• **WHAT YOU NEED TO DO**:
Repeat the lines below exactly as they appear, but leave out the images.

• **DATASET SECTION**:

::::::::

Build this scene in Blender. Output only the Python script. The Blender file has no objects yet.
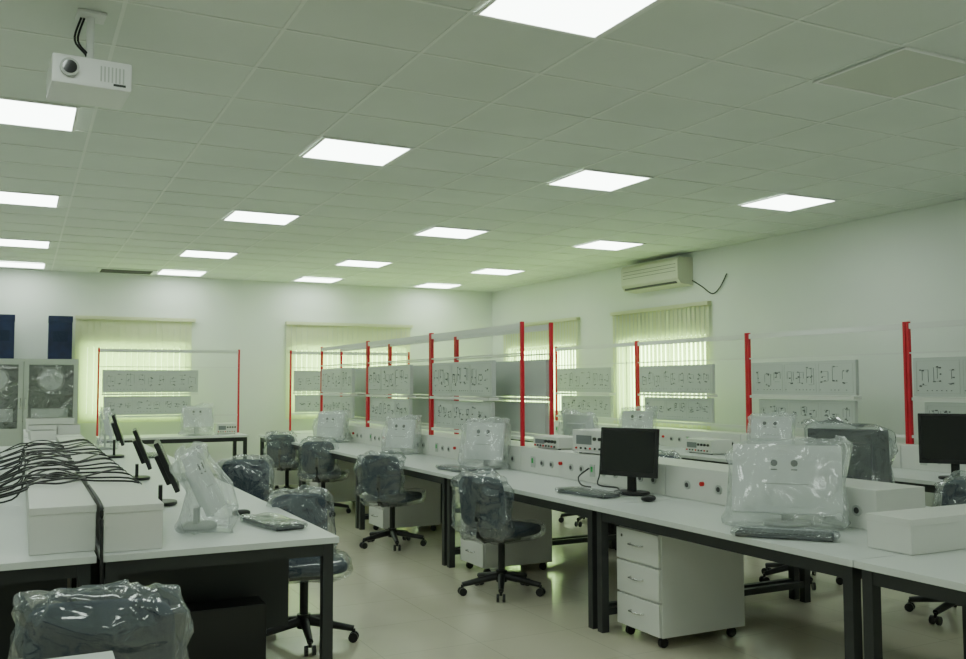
import bpy, bmesh, math, random
from mathutils import Vector, Matrix, noise
random.seed(7)
D = bpy.data
scene = bpy.context.scene
rnd = random.random
def ru(a, b): return a + (b - a) * rnd()

# ------------------------------------------------------------------ materials
MATS = {}
def mat(name, col, rough=0.5, metal=0.0, spec=0.5, bump=None, var=None, emit=None, trans=0.0, alpha=1.0, coat=0.0):
    if name in MATS: return MATS[name]
    m = D.materials.new(name); m.use_nodes = True
    nt = m.node_tree; b = nt.nodes['Principled BSDF']
    b.inputs['Base Color'].default_value = (*col, 1)
    b.inputs['Roughness'].default_value = rough
    b.inputs['Metallic'].default_value = metal
    b.inputs['Specular IOR Level'].default_value = spec
    b.inputs['Transmission Weight'].default_value = trans
    b.inputs['Alpha'].default_value = alpha
    b.inputs['Coat Weight'].default_value = coat
    tc = nt.nodes.new('ShaderNodeTexCoord')
    if var:
        sc, amt = var
        n = nt.nodes.new('ShaderNodeTexNoise'); n.inputs['Scale'].default_value = sc; n.inputs['Detail'].default_value = 4
        nt.links.new(tc.outputs['Object'], n.inputs['Vector'])
        r = nt.nodes.new('ShaderNodeValToRGB')
        r.color_ramp.elements[0].position = 0.3; r.color_ramp.elements[1].position = 0.7
        r.color_ramp.elements[0].color = (*[max(0, c * (1 - amt)) for c in col], 1)
        r.color_ramp.elements[1].color = (*[min(1, c * (1 + amt)) for c in col], 1)
        nt.links.new(n.outputs['Fac'], r.inputs['Fac']); nt.links.new(r.outputs['Color'], b.inputs['Base Color'])
    if bump:
        sc, st = bump
        n = nt.nodes.new('ShaderNodeTexNoise'); n.inputs['Scale'].default_value = sc; n.inputs['Detail'].default_value = 5
        nt.links.new(tc.outputs['Object'], n.inputs['Vector'])
        bp = nt.nodes.new('ShaderNodeBump'); bp.inputs['Strength'].default_value = st; bp.inputs['Distance'].default_value = 0.02
        nt.links.new(n.outputs['Fac'], bp.inputs['Height']); nt.links.new(bp.outputs['Normal'], b.inputs['Normal'])
    if emit:
        b.inputs['Emission Color'].default_value = (*emit[0], 1); b.inputs['Emission Strength'].default_value = emit[1]
    MATS[name] = m
    return m

mat('wall_paint', (0.78, 0.82, 0.77), 0.8, bump=(60, 0.05), var=(0.6, 0.03))
mat('ceiling_tile', (0.72, 0.77, 0.71), 0.9, bump=(90, 0.12), var=(1.2, 0.04))
mat('ceiling_tbar', (0.80, 0.84, 0.78), 0.6)
mat('panel_light', (1, 1, 1), 0.5, emit=((0.87, 1.0, 0.905), 10.8))
mat('panel_off', (0.60, 0.63, 0.54), 0.4)
mat('panel_rim', (0.85, 0.86, 0.83), 0.4)
mat('desk_top', (0.68, 0.71, 0.69), 0.38, var=(1.5, 0.02))
mat('steel_dark', (0.04, 0.043, 0.044), 0.45, metal=0.3)
mat('white_box', (0.72, 0.73, 0.69), 0.45)
mat('grey_box', (0.50, 0.52, 0.49), 0.5)
mat('drawer_white', (0.74, 0.75, 0.72), 0.4)
mat('chrome', (0.6, 0.6, 0.6), 0.25, metal=1)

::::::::

• **WORKED ANSWER**:
Build this scene in Blender. Output only the Python script. The Blender file has no objects yet.
import bpy, bmesh, math, random
from mathutils import Vector, Matrix, noise
random.seed(7)
D = bpy.data
scene = bpy.context.scene
rnd = random.random
def ru(a, b): return a + (b - a) * rnd()

# ------------------------------------------------------------------ materials
MATS = {}
def mat(name, col, rough=0.5, metal=0.0, spec=0.5, bump=None, var=None, emit=None, trans=0.0, alpha=1.0, coat=0.0):
    if name in MATS: return MATS[name]
    m = D.materials.new(name); m.use_nodes = True
    nt = m.node_tree; b = nt.nodes['Principled BSDF']
    b.inputs['Base Color'].default_value = (*col, 1)
    b.inputs['Roughness'].default_value = rough
    b.inputs['Metallic'].default_value = metal
    b.inputs['Specular IOR Level'].default_value = spec
    b.inputs['Transmission Weight'].default_value = trans
    b.inputs['Alpha'].default_value = alpha
    b.inputs['Coat Weight'].default_value = coat
    tc = nt.nodes.new('ShaderNodeTexCoord')
    if var:
        sc, amt = var
        n = nt.nodes.new('ShaderNodeTexNoise'); n.inputs['Scale'].default_value = sc; n.inputs['Detail'].default_value = 4
        nt.links.new(tc.outputs['Object'], n.inputs['Vector'])
        r = nt.nodes.new('ShaderNodeValToRGB')
        r.color_ramp.elements[0].position = 0.3; r.color_ramp.elements[1].position = 0.7
        r.color_ramp.elements[0].color = (*[max(0, c * (1 - amt)) for c in col], 1)
        r.color_ramp.elements[1].color = (*[min(1, c * (1 + amt)) for c in col], 1)
        nt.links.new(n.outputs['Fac'], r.inputs['Fac']); nt.links.new(r.outputs['Color'], b.inputs['Base Color'])
    if bump:
        sc, st = bump
        n = nt.nodes.new('ShaderNodeTexNoise'); n.inputs['Scale'].default_value = sc; n.inputs['Detail'].default_value = 5
        nt.links.new(tc.outputs['Object'], n.inputs['Vector'])
        bp = nt.nodes.new('ShaderNodeBump'); bp.inputs['Strength'].default_value = st; bp.inputs['Distance'].default_value = 0.02
        nt.links.new(n.outputs['Fac'], bp.inputs['Height']); nt.links.new(bp.outputs['Normal'], b.inputs['Normal'])
    if emit:
        b.inputs['Emission Color'].default_value = (*emit[0], 1); b.inputs['Emission Strength'].default_value = emit[1]
    MATS[name] = m
    return m

mat('wall_paint', (0.78, 0.82, 0.77), 0.8, bump=(60, 0.05), var=(0.6, 0.03))
mat('ceiling_tile', (0.72, 0.77, 0.71), 0.9, bump=(90, 0.12), var=(1.2, 0.04))
mat('ceiling_tbar', (0.80, 0.84, 0.78), 0.6)
mat('panel_light', (1, 1, 1), 0.5, emit=((0.87, 1.0, 0.905), 10.8))
mat('panel_off', (0.60, 0.63, 0.54), 0.4)
mat('panel_rim', (0.85, 0.86, 0.83), 0.4)
mat('desk_top', (0.68, 0.71, 0.69), 0.38, var=(1.5, 0.02))
mat('steel_dark', (0.04, 0.043, 0.044), 0.45, metal=0.3)
mat('white_box', (0.72, 0.73, 0.69), 0.45)
mat('grey_box', (0.50, 0.52, 0.49), 0.5)
mat('drawer_white', (0.74, 0.75, 0.72), 0.4)
mat('chrome', (0.6, 0.6, 0.6), 0.25, metal=1)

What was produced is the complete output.